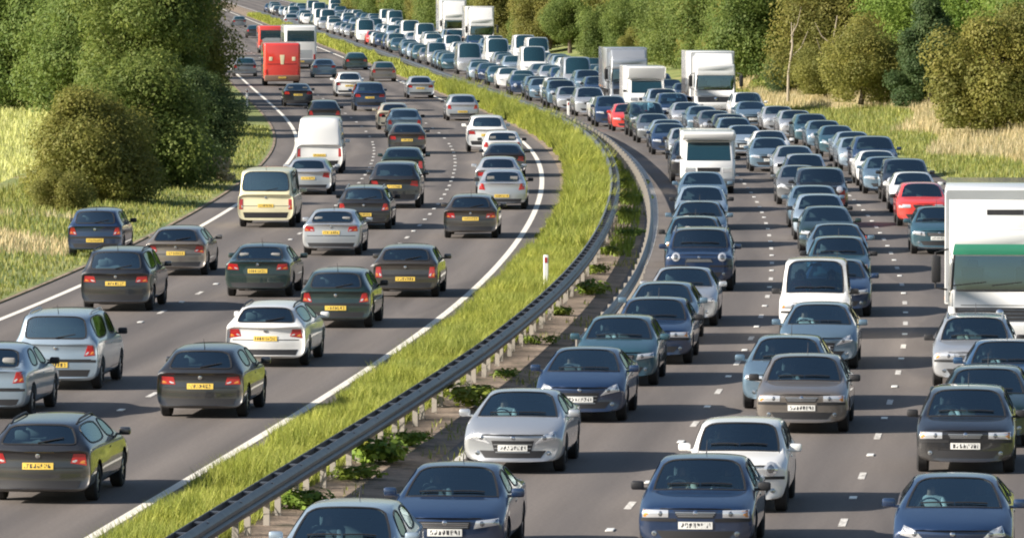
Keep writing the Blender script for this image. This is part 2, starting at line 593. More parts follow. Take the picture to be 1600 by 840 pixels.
def evaluated(me, sub, cutter=None):
    o = bpy.data.objects.new('tmp', me); COL.objects.link(o)
    s = o.modifiers.new('s', 'SUBSURF'); s.levels = sub; s.render_levels = sub
    if cutter is not None:
        bo = o.modifiers.new('b', 'BOOLEAN'); bo.operation = 'DIFFERENCE'; bo.object = cutter; bo.solver = 'EXACT'
    dg = bpy.context.evaluated_depsgraph_get(); dg.update()
    out = bpy.data.meshes.new_from_object(o.evaluated_get(dg))
    bpy.data.objects.remove(o)
    return out


BODY, WS, RW, SWF, SWR = 0, 1, 2, 3, 4


def car_cage(P):
    L_, W, H = P['L'], P['W'], P['H']
    w, yf, yr = W / 2, L_ / 2, -L_ / 2
    zb, zhf, zhr = P.get('zb', .20), P['zhf'], P['zhr']
    bf, br = P['belt']
    yc = yf - P['hood']; yws = yc - P['wsd']; yB = P['yB']
    yrt = yr + P['rt']; yrb = yr + P['rb']; zrb = P['zrb']; zd = P['zd']
    rw = P.get('rw', .64) * w
    cf, cr = P.get('cf', .24), P.get('cr', .16)

    def low(y, f, zbelt, zbb=zb, ydo=None):
        pts = [(0, zbb), (.7 * f, zbb), (.94 * f, zbb + .03), (1.0 * f, .42 + P.get('lift', 0)), (1.0 * f, .62 + P.get('lift', 0)), (.978 * f, zbelt - .06)]
        return [(x * w, y, z) for x, z in pts]

    def front_y(x, y, c):
        return y - c * (abs(x) / w) ** 2.6

    S = []
    # nose ring
    lf = P.get('lift', 0)
    pts = [(0, .22), (.6, .22), (.88, .25), (.955, .40 + lf), (.955, .52 + lf), (.94, zhf - .06), (.89, zhf), (.8, zhf + .03), (.62, zhf + .045), (.32, zhf + .055), (0, zhf + .06)]
    S.append([(x * w, front_y(x * w, yf - (.05 if z > zhf + .02 else .0), cf), z + zb - .2 if z < .3 else z) for x, z in pts])
    y1 = yf - .30
    t = .22
    zh = lambda tt: zhf + .05 + (zhr - zhf - .05) * (1 - (1 - tt) ** 1.6)
    S.append(low(y1, .985, zhf + .05) + [(.93 * w, y1, zhf + .01), (.82 * w, y1 + .02, zh(.2) - .01), (.62 * w, y1 + .05, zh(.2) + .01), (.32 * w, y1 + .08, zh(.2) + .025), (0, y1 + .09, zh(.2) + .03)])
    y2 = yf - P['hood'] * .68
    S.append(low(y2, 1.0, bf - .04) + [(.945 * w, y2, bf - .05), (.83 * w, y2, zh(.66) - .01), (.63 * w, y2, zh(.66) + .005), (.32 * w, y2 + .02, zh(.66) + .02), (0, y2 + .03, zh(.66) + .022)])
    S.append(low(yc - .02, 1.0, bf) + [(.94 * w, yc, bf), (.87 * w, yc, zhr), (.80 * w, yc + .05, zhr), (.42 * w, yc + .14, zhr + .015), (0, yc + .17, zhr + .02)])
    yb6 = yc - .22
    S.append(low(yc - .40, 1.0, bf) + [(.935 * w, yb6, bf + .01), (rw + .055, yws, H - .085), (rw, yws + .025, H - .05), (rw * .55, yws + .09, H - .022), (0, yws + .12, H - .012)])
    for d in (.05, -.05):
        zz = bf + (br - bf) * .5
        S.append(low(yB + d, 1.0, zz) + [(.935 * w, yB + d, zz), (rw + .06, yB + d, H - .065), (rw, yB + d, H - .03), (rw * .55, yB + d, H - .004), (0, yB + d, H)])
    ycp = P.get('ycp', yrb + .55)
    S.append(low(ycp, 1.0, br) + [(.93 * w, ycp, br), (rw + .05, yrt + P.get('qt', .30), H - .085), (rw, yrt + .28, H - .05), (rw * .55, yrt + .25, H - .024), (0, yrt + .24, H - .018)])
    y8 = min(ycp - .12, yrb + .30)
    S.append(low(y8, .995, br) + [(.925 * w, y8, br), (rw + .03, yrt + .03, H - .12), (rw - .03, yrt, H - .09), (rw * .55, yrt - .05, H - .07), (0, yrt - .07, H - .064)])
    y9 = min(y8 - .08, yrb)
    S.append(low(y9, .985, min(br, zrb)) + [(.905 * w, y9, min(br, zrb)), (P.get('rwb', .80) * w, yrb, zrb), (P.get('rwb', .80) * w - .07, yrb - .01, zrb), (.42 * w, yrb - .05, zrb + .005), (0, yrb - .06, zrb + .008)])
    y10 = min(yr + .14, y9 - .05)
    S.append(low(y10, .975, zd) + [(.9 * w, y10, zd - .03), (.80 * w, y10 - .02, zd), (.70 * w, y10 - .03, zd + .005), (.38 * w, y10 - .05, zd + .01), (0, y10 - .055, zd + .012)])
    pts = [(0, .26), (.6, .26), (.88, .29), (.95, .42 + lf), (.95, .58 + lf), (.93, zd - .16), (.885, zd - .08), (.79, zd - .035), (.62, zd - .025), (.32, zd - .018), (0, zd - .015)]
    S.append([(x * w, -front_y(x * w, -yr - (.03 if z > .66 + lf else 0), cr), z) for x, z in pts])

    n = len(S); bm = bmesh.new(); rings = []
    for s in S:
        half = [bm.verts.new(p) for p in s]
        left = [bm.verts.new((-p[0], p[1], p[2])) for p in s[1:10]]
        rings.append(half + left[::-1])

    def seg_mat(i, j):
        if i == 3 and 8 <= j <= 9: return WS
        if i == 4 and j == 6: return SWF
        if i == 6 and j == 6: return SWR if P.get('rear_side', True) else BODY
        if i == 7 and j == 6 and P.get('quarter'): return SWR
        if i == 8 and 8 <= j <= 9 and P.get('rear_glass', True): return RW
        return BODY
    cr_l = bm.edges.layers.float.new('crease_edge')
    for i in range(n - 1):
        for k in range(20):
            a, b_ = k, (k + 1) % 20
            f = bm.faces.new((rings[i][a], rings[i][b_], rings[i + 1][b_], rings[i + 1][a]))
            f.material_index = seg_mat(i, k if k < 10 else 19 - k)
    for i, sgn in ((0, 1), (n - 1, -1)):
        s = S[i]; ring = rings[i]; C = {}
        for j in range(1, 10):
            C[j] = bm.verts.new((0, s[j][1] + sgn * (abs(s[j][1] - front_y(0, sgn * s[j][1], 0) * sgn) * 0 + (cf if i == 0 else cr) * (abs(s[j][0]) / w) ** 2.6), s[j][2]))
        for sd in (1, -1):
            q = (lambda j: ring[j]) if sd == 1 else (lambda j: ring[(20 - j) % 20])
            bm.faces.new((ring[0], q(1), C[1])); bm.faces.new((q(9), ring[10], C[9]))
            for j in range(1, 9):
                bm.faces.new((q(j), C[j], C[j + 1], q(j + 1)))
    for e in bm.edges:
        ms = {f.material_index for f in e.link_faces}
        if len(ms) > 1:
            e[cr_l] = .75
    for i, js, c in ((3, (7, 8, 9), .5), (9, (7, 8, 9), .3), (10, (6, 7, 8, 9), .35), (0, (5, 6, 7, 8, 9), .25)):
        for j in js:
            for a, b_ in ((j, j + 1), ((20 - j) % 20, 19 - j)):
                e = bm.edges.get((rings[i][a], rings[i][b_]))
                if e: e[cr_l] = max(e[cr_l], c)
    for i in range(n - 1):                              # shoulder line
        for a in (5, 15):
            e = bm.edges.get((rings[i][a], rings[i + 1][a]))
            if e: e[cr_l] = max(e[cr_l], .45)
    for i in (0, n - 1):                                # tighter corners on the bumpers
        for k in range(20):
            e = bm.edges.get((rings[i][k], rings[i][(k + 1) % 20]))
            if e: e[cr_l] = max(e[cr_l], .3)
    bmesh.ops.recalc_face_normals(bm, faces=bm.faces)
    me = bpy.data.meshes.new('cage')
    for _ in range(5):
        me.materials.append(MAT['trim'])
    bm.to_mesh(me); bm.free()
    return me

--

- **YOUR INSTRUCTIONS**
Without any pictures, reproduce the lines from the first one in the material through the line that has "BODY, WS, RW, SWF, SWR = 0, 1, 2, 3, 4", exactly as they appear.

- **RESPONSE FOR THIS EXERCISE**
Keep writing the Blender script for this image. This is part 2, starting at line 593. More parts follow. Take the picture to be 1600 by 840 pixels.
def evaluated(me, sub, cutter=None):
    o = bpy.data.objects.new('tmp', me); COL.objects.link(o)
    s = o.modifiers.new('s', 'SUBSURF'); s.levels = sub; s.render_levels = sub
    if cutter is not None:
        bo = o.modifiers.new('b', 'BOOLEAN'); bo.operation = 'DIFFERENCE'; bo.object = cutter; bo.solver = 'EXACT'
    dg = bpy.context.evaluated_depsgraph_get(); dg.update()
    out = bpy.data.meshes.new_from_object(o.evaluated_get(dg))
    bpy.data.objects.remove(o)
    return out


BODY, WS, RW, SWF, SWR = 0, 1, 2, 3, 4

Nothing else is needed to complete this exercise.